No se ha cumplido todavía un año del atentado contra el semanario satírico «Charlie Hebdo» y el dolor vuelve a golpear irracionalmente en París con un número aterrador de muertos y heridos. Una nueva prueba de cómo se las gasta el llamado Estado Islámico (EI), que organiza sus ataques en el exterior y refuerza su estrategia con los apoyos que el yihadismo tiene en los países que los sufren. En especial Francia, donde la «banlieu» se ha convertido en un refugio cómodo y en una escuela de reclutamiento para terroristas islámicos, que acuden a ella, en algunos casos, para resarcirse de la frustración y la humillación social, en otros, los más, azuzados por los mensajes de los mulás y el odio inculcado contra Occidente.

El desgarro que hoy sufre el mundo libre es en términos cuantitativos como el que padeció el 11-S a raíz de los atentados a las Torres Gemelas en 2001, comparable también al de Bali (Indonesia) en 2002, al de la matanza de los trenes en Madrid (2004) y al del metro de Londres, en el año 2005, simplemente por citar algunas de las secuencias más brutales y sanguinarias de la paranoia yihadista.

El EI se ha convertido en la amenaza más importante de la agenda de la seguridad mundial. Quien no vea en sus ataques, en su forma de expresarse, una guerra declarada, se equivoca. Las democracias occidentales resuelven sus problemas mal que bien sometidas al imperio de la ley, separando el poder civil del religioso, y protegiendo la igualdad de derechos de sus ciudadanos. No sucede lo mismo en el mundo que defienden los que fusilan a las personas en la terraza de un restaurante al grito de Alá es grande. Allí la vida se retrotrae a la Edad Media, la religión se impone al Derecho, las teocracias a las democracias, y las libertades individuales sencillamente no existen.

Además de matar a seres humanos que simplemente celebran el acto cotidiano de sus vidas, lo que los terroristas hacen es asesinar las libertades democráticas. El nuevo golpe asestado por los islamistas en París merece una reacción meditada pero contundente, que debe ser de una vez definitiva. No se trata de soliviantar aún más los ánimos de quienes sienten animadversión hacia los musulmanes, que en Francia, además, están poblados de perversas intenciones políticas desde que el Frente Nacional usa la xenofobia como coartada populista. Pero sí debería servir, en cambio, para que los gobiernos empiecen a colaborar estrechamente y a actuar de manera coordinada frente a una gravísima amenaza mundial de incalculable alcance.

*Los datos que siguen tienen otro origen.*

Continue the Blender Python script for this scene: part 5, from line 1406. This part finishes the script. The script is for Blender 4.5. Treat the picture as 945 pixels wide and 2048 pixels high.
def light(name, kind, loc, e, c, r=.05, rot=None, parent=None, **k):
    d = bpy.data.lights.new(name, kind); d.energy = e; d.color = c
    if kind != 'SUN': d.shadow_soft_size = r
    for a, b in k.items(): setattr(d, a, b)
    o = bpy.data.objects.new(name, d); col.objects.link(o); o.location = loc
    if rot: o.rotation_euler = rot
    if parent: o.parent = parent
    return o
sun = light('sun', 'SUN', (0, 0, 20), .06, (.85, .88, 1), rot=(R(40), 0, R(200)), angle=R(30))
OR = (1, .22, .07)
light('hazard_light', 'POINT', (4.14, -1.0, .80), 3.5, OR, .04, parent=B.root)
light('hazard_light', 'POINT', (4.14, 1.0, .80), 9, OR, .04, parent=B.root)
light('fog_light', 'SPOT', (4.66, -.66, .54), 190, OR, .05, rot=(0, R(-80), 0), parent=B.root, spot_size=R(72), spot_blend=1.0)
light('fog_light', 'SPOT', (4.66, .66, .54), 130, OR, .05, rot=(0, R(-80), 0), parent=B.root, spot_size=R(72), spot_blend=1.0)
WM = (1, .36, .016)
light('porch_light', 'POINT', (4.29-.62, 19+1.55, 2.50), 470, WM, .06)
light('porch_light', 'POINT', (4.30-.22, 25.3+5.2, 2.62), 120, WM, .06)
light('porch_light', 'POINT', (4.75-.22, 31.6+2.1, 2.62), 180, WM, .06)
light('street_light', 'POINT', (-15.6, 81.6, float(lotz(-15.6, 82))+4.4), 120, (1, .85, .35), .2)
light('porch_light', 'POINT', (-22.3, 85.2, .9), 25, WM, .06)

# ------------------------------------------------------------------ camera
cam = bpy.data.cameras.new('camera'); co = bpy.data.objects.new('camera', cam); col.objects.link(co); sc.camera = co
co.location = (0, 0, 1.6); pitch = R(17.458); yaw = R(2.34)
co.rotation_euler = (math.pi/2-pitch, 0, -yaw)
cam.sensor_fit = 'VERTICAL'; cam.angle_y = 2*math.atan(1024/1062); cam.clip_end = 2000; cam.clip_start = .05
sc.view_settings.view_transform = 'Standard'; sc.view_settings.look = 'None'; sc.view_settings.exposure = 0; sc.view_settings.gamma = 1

Por lo pronto sería necesario aprobar una legislación común que impida que los derechos de los europeos se vean vulnerados y que algunas de las costumbres medievales más reprobables entre los musulmanes se extiendan a un modo de vida que ha avanzado considerablemente, en particular en lo que concierne a las mujeres. Occidente tiene que dejar claro que no está dispuesto a rendirse ni a doblegarse ante la locura que impulsa a estos criminales.

Los principales líderes europeos se mostraron ayer partidarios de una estrategia conjunta. Sin embargo, dados los antecedentes, no hay razones que inviten a sentirse especialmente optimistas. Frecuentemente los gobiernos del llamado mundo libre, en concreto los de Europa, han actuado reprimidos por una especie de dogal que los lleva a eludir acciones internacionales de castigo a los yihadistas, probablemente por temor a que las represalias violentas se ceben en sus territorios. Pero las democracias no deben amilanarse ni sus políticos caer en la equidistancia de los Pablo Iglesias decididos a desmarcarse de los pactos antiyihadistas, pues es una actitud insolidaria que demuestra una absoluta debilidad frente a la gravedad del peligro que nos acecha.

La falta de decisión y la lentitud para afrontar los grandes problemas que la afligen está siendo proverbial en Europa. Una prueba de ello es la escasa e ineficaz respuesta conjunta ante la crisis de los refugiados sirios. No se puede seguir con paños calientes. Hay que exigirles a las comunidades musulmanas el más contundente repudio a la violencia yihadista, no sólo cuando se producen atentados salvajes como el de París, sino día tras día, y que, al mismo tiempo, colaboren con las fuerzas de seguridad para erradicar la amenaza. Una amenaza que se cierne, en definitiva, sobre la humanidad, ya que el autoproclamado Estado Islámico no hace distingos entre sus víctimas, que somos todos los que no compartimos su demencial idea de la vida y de la muerte.